Again, the deployment model you choose influences how you treat the integration with ERP. Luckily, once you have the process figured out, Salesforce or a Systems Integrator can help identify the right type of integration.

The Salesforce Platform offers native connectors with major ERP systems and a catalog of partners who can help you figure out the best approach. These are available on the Salesforce AppExchange, our application marketplace. And if there are any custom integrations required, the system scales with you.
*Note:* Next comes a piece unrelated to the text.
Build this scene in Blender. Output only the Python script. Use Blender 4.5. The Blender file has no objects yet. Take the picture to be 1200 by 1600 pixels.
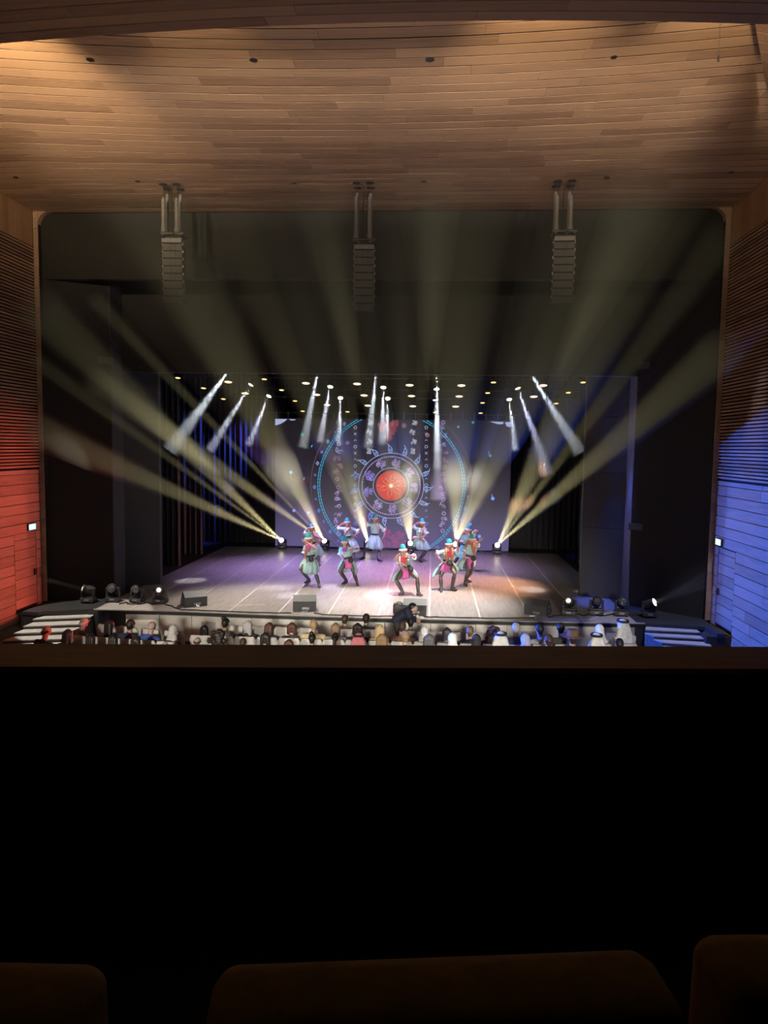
import bpy, bmesh, math, random
from mathutils import Vector, Matrix
S = bpy.context.scene
COL = S.collection
random.seed(11)
R = math.radians

# ------------------------------------------------------------------ camera
CAMP = Vector((1.609, 0.0, 5.3))
YAW, PITCH, ROLL, FPX = .0643, .0881, .01435, 1160.0
FW = Vector((-math.sin(YAW) * math.cos(PITCH), math.cos(YAW) * math.cos(PITCH), -math.sin(PITCH)))
_r = Vector((math.cos(YAW), math.sin(YAW), 0))
_u = _r.cross(FW)
RT = math.cos(ROLL) * _r + math.sin(ROLL) * _u
UP = -math.sin(ROLL) * _r + math.cos(ROLL) * _u
cd = bpy.data.cameras.new('camera')
cam = bpy.data.objects.new('camera', cd)
COL.objects.link(cam)
cam.matrix_world = Matrix(((RT.x, UP.x, -FW.x, CAMP.x), (RT.y, UP.y, -FW.y, CAMP.y), (RT.z, UP.z, -FW.z, CAMP.z), (0, 0, 0, 1)))
cd.sensor_fit = 'VERTICAL'
cd.sensor_height = 36.0
cd.lens = FPX / 1600 * 36.0
cd.clip_start = .05
cd.clip_end = 200
S.camera = cam

# ------------------------------------------------------------------ world, view
W = bpy.data.worlds.new('dark_hall')
S.world = W
W.use_nodes = True
W.node_tree.nodes['Background'].inputs[0].default_value = (.02, .015, .01, 1)
W.node_tree.nodes['Background'].inputs[1].default_value = .05
S.view_settings.view_transform = 'Standard'
S.view_settings.look = 'None'
S.view_settings.exposure = 0.0
S.view_settings.gamma = 1.0
S.view_settings.use_curve_mapping = False
try:
    S.cycles.use_denoising = True
    S.cycles.max_bounces = 5
    S.cycles.diffuse_bounces = 3
    S.cycles.glossy_bounces = 2
    S.cycles.volume_bounces = 0
    S.cycles.sample_clamp_indirect = 3.0
    S.cycles.use_light_tree = True
except Exception:
    pass


def lamp(name, loc, target, power, color, angle=None, blend=.3, radius=.05, size=None):
    """a spot (angle in degrees), or a strip area lamp when size is given"""
    if size:
        l = bpy.data.lights.new(name, 'AREA')
        l.shape = 'RECTANGLE'
        l.size, l.size_y = size
    elif angle is None:
        l = bpy.data.lights.new(name, 'POINT')
        l.shadow_soft_size = radius
    else:
        l = bpy.data.lights.new(name, 'SPOT')
        l.spot_size = R(angle)
        l.spot_blend = blend
        l.shadow_soft_size = radius
    l.energy = power
    l.color = color
    o = bpy.data.objects.new(name, l)
    COL.objects.link(o)
    o.location = loc
    if target is not None:
        o.rotation_euler = (Vector(target) - Vector(loc)).to_track_quat('-Z', 'Y').to_euler()
    return o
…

With every automatic upgrade, we ensure our APIs are backward compatible, so that the connections you put in place don’t break.
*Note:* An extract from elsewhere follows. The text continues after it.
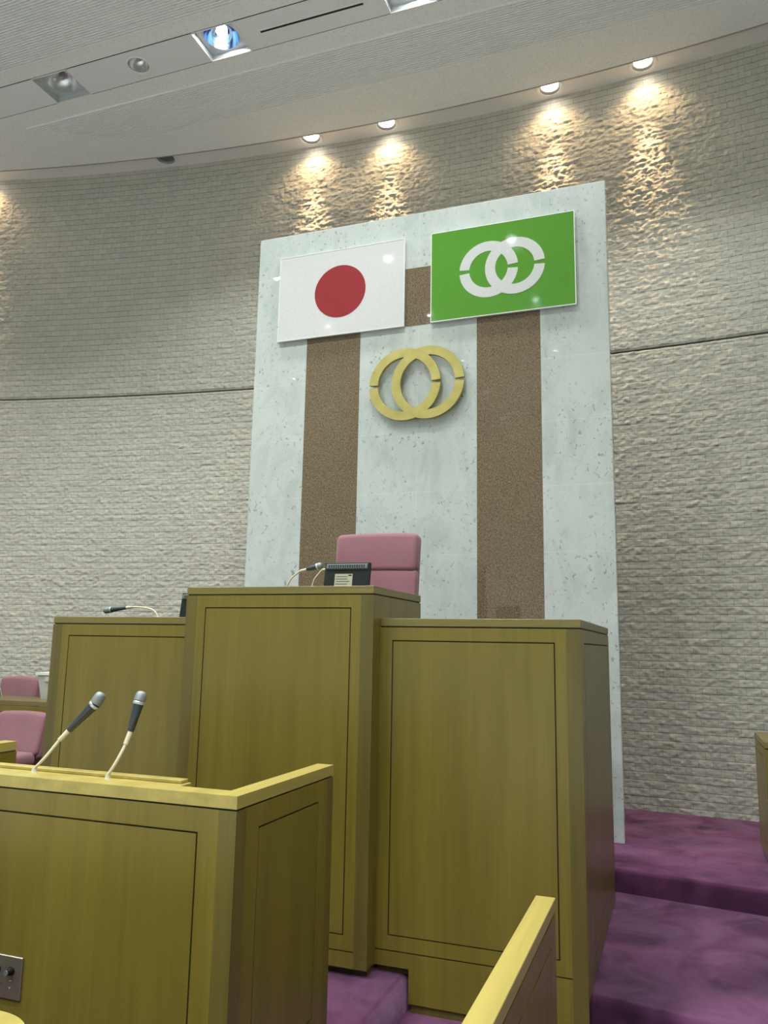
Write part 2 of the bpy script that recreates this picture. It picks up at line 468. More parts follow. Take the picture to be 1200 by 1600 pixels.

Your Partners Along the Way

Four hands overlapping in a circle represents the idea that Salesforce CPQ and Salesforce Billing together is the only platform that truly enables cross-team collaboration between Sales, Operations, and Finance.

OK, let’s do a quick roll call of all the teams involved in transforming the revenue lifecycle.

  • Your customers (required)
  • Finance (most definitely)
  • Operations
  • Sales
  • Systems Integrator
  • Salesforce CPQ and Salesforce Billing

There is definitely a method to how we ordered this list. When it comes to business transformation, whether it’s focused on implementing new products and services, new business models, or reevaluating your relationships, this is the ideal order of importance. In a perfect world, everything cascades from the customer and how you’re adapting to their needs. 

But we know things can get tricky fast. So it’s important to have the flexibility and open collaboration between teams and the right technology to effect that change. When you focus on this kind of transformation, it pays off through customer loyalty, recurring business, and a type of scale and nimbleness that is priceless. And you can take that to the bank.